Rep. Debbie Dingell, a Democrat from Siddiqui's home state of Michigan, released a lengthy statement Friday honoring the fallen recruit.

"What happened to Raheel Siddiqui at Parris Island was a dereliction of duty and a tragedy," she said. "... Instead, Raheel and other recruits were targeted, degraded and mistreated by the individual charged. As the prosecution stated in closing arguments, Sergeant Felix 'wasn't making Marines, he was breaking Marines.' "

Dingell said she would continue to pursue justice in Siddiqui's case, working with the Marine Corps and the fallen recruit's family.

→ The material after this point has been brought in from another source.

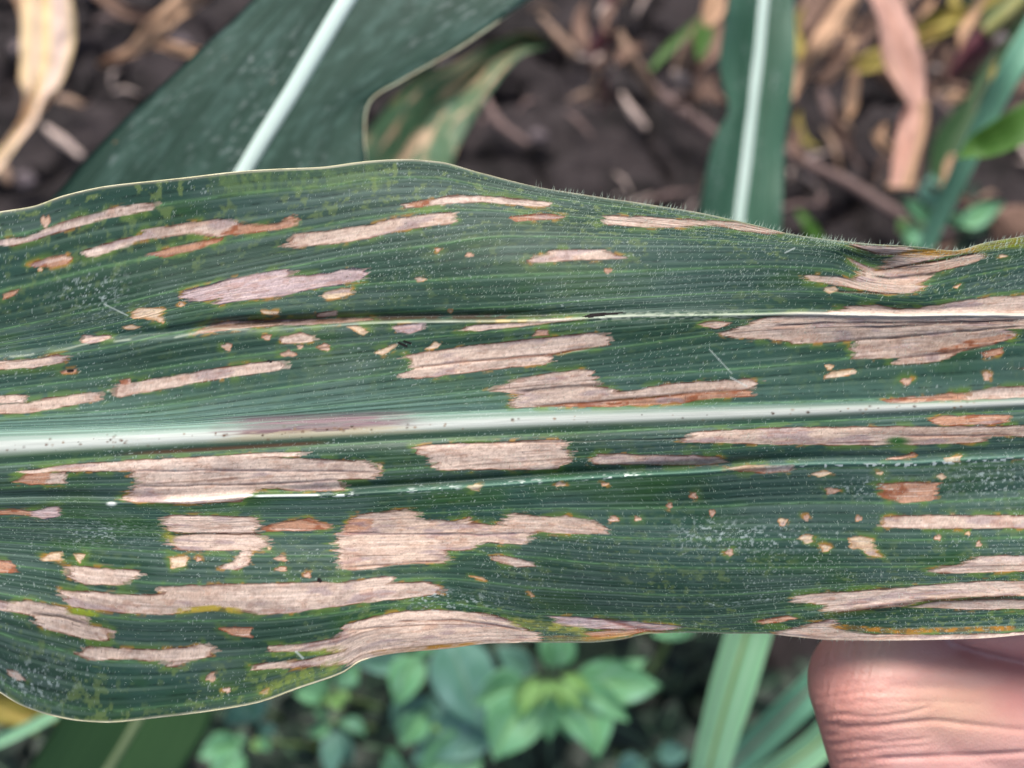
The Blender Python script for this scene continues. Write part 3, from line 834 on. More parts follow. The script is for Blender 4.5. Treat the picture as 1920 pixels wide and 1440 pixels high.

"Additionally, evidence presented at the trial reaffirms that the finding of suicide should be revisited," she said. "I will continue to work with all involved to have the initial findings revisited with additional facts that have become available so we can bring some measure of peace to the Siddiqui family."

Felix and his wife Jean gave emotional testimony Friday, speaking of Felix's love for the Marine Corps and his family and his longtime dream of becoming a drill instructor. Jean Felix sobbed as the sentence was read.

The lead attorney for the defense, Navy Lt. Cmdr. Clay Bridges, declined through a public affairs officer to comment on the sentence Friday.

An attorney for the prosecution asked the jury instead to think of the torment recruits endured under Felix, including Ameer Bourmeche, who testified that he has nightmares in the wake of being tumbled in a dryer.

"Think of what that recruit went through at the hands of the accused for no reason other than he was a Muslim," said Col. Jeffrey Groharing, the attorney. "There's no training value in that -- that's a hate crime."

Felix's sentence may be among the most severe ever handed down in a Marine Corps hazing case.

In 2011, multiple Marines were prosecuted following the suicide of 21-year-old Cpl. Harry Lew, who was allegedly hazed and abused in Afghanistan for falling asleep on watch. Ultimately, two of the Marines were acquitted, and one took a plea deal and received 30 days' confinement and demotion.

In perhaps the most famous Marine Corps hazing case, a drill instructor who had been drinking marched recruits into Parris Island's swampy Ribbon Creek in 1956. Six of the recruits drowned. That drill instructor was convicted of negligent homicide and drinking on duty and served three months in the brig. He remained in the service.

The dishonorable discharge, the most severe form of punitive discharge from the military, is equivalent to a felony conviction. It entails the loss of all veterans' benefits and precludes the discharged individual from owning firearms.

Felix will be transported to the brig at Camp Lejeune, North Carolina, on Friday, said Capt. Joshua Pena, a spokesman for Marine Corps Training and Education Command.

Officials at Marine Corps Headquarters will determine where he serves out his full sentence.